La conclusion qui en est tirée par toute une partie de la population juive de France, c’est qu’il n’y a plus d’avenir pour leurs enfants dans ce pays, et que le seul moyen de leur offrir un avenir et une sécurité est de partir en Israël. Il y a en moyenne un délai de latence d’un an et demi ou deux ans. Partir du jour au lendemain ne se fait pas comme cela : il faut vendre votre bien ici si vous êtes propriétaire, il faut réfléchir à une reconversion professionnelle là-bas… Il y a tout un travail psychologique à faire. C’est un changement de vie quasiment total, dans cela prend du temps. Le chiffre record de 7231 personnes passées par les services de l’Agence juive pour émigrer en Israël en 2014 est donc la conséquence de l’affaire Merah en 2012. On a eu ensuite en 2014 les émeutes dans des quartiers juifs de Sarcelles et devant une synagogue de la rue de la roquette à Paris. Pour couronner le tout, on a début 2015 la question de l’Hyper Cacher.

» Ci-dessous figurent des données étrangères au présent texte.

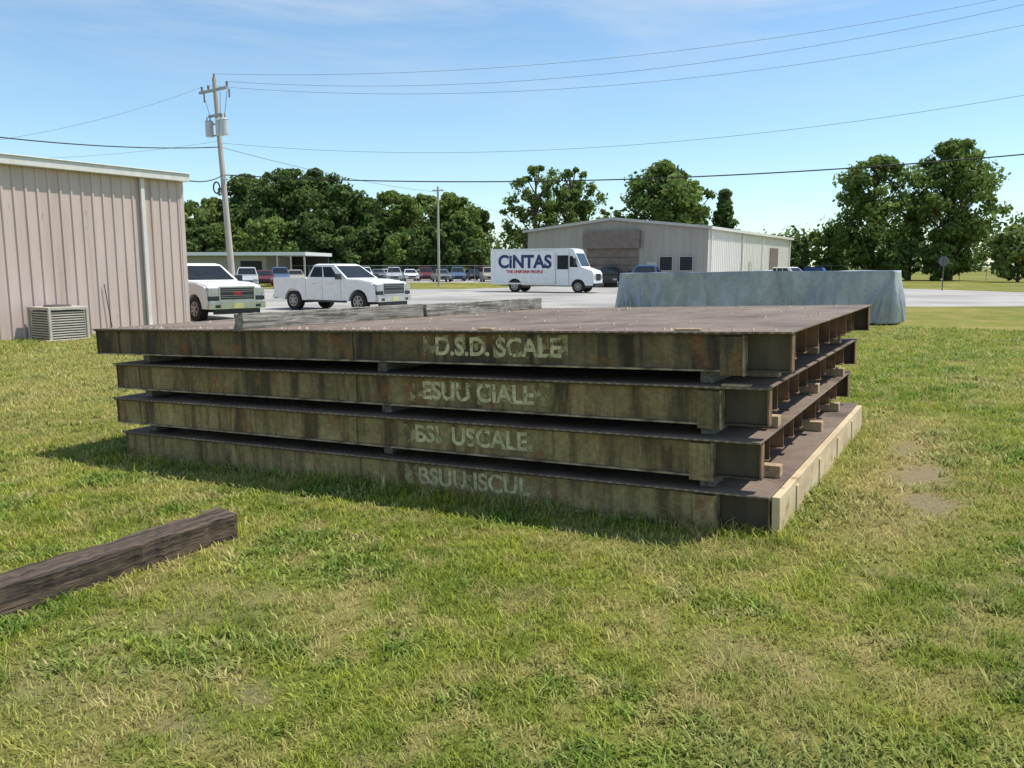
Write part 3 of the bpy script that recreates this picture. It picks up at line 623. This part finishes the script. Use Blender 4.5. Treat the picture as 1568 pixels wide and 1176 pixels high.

D’après les chiffres communiqués en fin d’année par l’agence juive, on est à 8000 départs pour 2015. C’est donc une hausse, mais moins forte que ce que certains annonçaient. Toutefois, on n’a pas encore eu dans ces chiffres "l’effet 2015", donc on peut s’attendre à voir ce chiffre continuer de progresser l’année prochaine. C’est quand même un signe que les choses vont assez mal en France dans notre société démocratique. De plus, on se focalise sur les départs en Israël mais notre enquête montre qu’il y a peut-être autant de personnes qui envisageraient d’aller en Australie, au Canada ou aux Etats-Unis. Nous avons toutefois conscience de l’argument qui consiste à pointer le fait que l’agence juive ne donne jamais les chiffres des personnes qui reviennent en France. Apparemment, ces chiffres seraient assez élevés car la greffe ne prend pas forcément là-bas, avec les soucis de langue, le système de protection sociale qui est radicalement différent, la société et la culture qui sont radicalement différentes de ce qu’on a chez nous… On a un nombre de retours importants, mais ce qui nous intéresse ici dans notre analyse de la société française, c’est de mesurer l’ampleur des départs et de comprendre ce que cela veut dire.